-- Start RECORDED DATA --

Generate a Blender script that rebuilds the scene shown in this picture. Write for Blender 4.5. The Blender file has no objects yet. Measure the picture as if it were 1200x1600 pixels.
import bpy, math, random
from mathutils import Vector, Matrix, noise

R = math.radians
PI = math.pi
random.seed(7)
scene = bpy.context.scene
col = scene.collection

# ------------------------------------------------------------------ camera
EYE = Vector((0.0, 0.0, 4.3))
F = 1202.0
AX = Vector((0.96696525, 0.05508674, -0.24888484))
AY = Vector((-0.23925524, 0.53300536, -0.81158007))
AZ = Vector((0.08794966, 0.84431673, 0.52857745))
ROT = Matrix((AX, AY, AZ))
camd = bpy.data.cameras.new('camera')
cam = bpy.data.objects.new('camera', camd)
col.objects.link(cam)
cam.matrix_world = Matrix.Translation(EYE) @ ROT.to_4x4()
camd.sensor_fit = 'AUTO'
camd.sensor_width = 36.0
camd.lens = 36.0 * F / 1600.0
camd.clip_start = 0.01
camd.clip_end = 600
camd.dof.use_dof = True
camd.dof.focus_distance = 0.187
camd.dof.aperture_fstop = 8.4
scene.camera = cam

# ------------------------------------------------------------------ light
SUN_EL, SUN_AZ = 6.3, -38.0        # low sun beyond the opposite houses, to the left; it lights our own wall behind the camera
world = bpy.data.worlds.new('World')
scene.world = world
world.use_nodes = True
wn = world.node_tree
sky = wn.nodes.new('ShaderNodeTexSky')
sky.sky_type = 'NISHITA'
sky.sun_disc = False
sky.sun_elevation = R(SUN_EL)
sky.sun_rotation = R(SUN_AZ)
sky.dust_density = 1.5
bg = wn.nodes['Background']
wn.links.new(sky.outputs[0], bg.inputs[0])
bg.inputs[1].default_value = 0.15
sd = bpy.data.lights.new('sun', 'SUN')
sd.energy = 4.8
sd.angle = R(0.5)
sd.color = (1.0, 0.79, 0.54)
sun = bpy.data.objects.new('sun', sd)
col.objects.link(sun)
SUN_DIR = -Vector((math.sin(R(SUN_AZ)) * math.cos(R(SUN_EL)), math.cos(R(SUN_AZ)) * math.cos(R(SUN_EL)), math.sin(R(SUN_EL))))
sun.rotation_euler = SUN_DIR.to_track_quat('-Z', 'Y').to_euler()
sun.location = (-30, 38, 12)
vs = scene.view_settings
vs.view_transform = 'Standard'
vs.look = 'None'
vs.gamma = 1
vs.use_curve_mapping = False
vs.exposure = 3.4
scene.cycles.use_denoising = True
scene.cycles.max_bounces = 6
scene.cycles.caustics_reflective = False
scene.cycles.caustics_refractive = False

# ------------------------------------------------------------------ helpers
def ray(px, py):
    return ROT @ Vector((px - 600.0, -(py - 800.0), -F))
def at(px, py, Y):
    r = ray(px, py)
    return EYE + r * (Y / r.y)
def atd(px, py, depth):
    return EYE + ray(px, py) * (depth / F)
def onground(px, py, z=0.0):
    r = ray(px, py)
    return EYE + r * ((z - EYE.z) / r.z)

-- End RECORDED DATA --

WHAT THE EXERCISE ASKS: Extract exactly the leading lines of the data, stopping at and including the line with "col = scene.collection".

ANSWER:
Generate a Blender script that rebuilds the scene shown in this picture. Write for Blender 4.5. The Blender file has no objects yet. Measure the picture as if it were 1200x1600 pixels.
import bpy, math, random
from mathutils import Vector, Matrix, noise

R = math.radians
PI = math.pi
random.seed(7)
scene = bpy.context.scene
col = scene.collection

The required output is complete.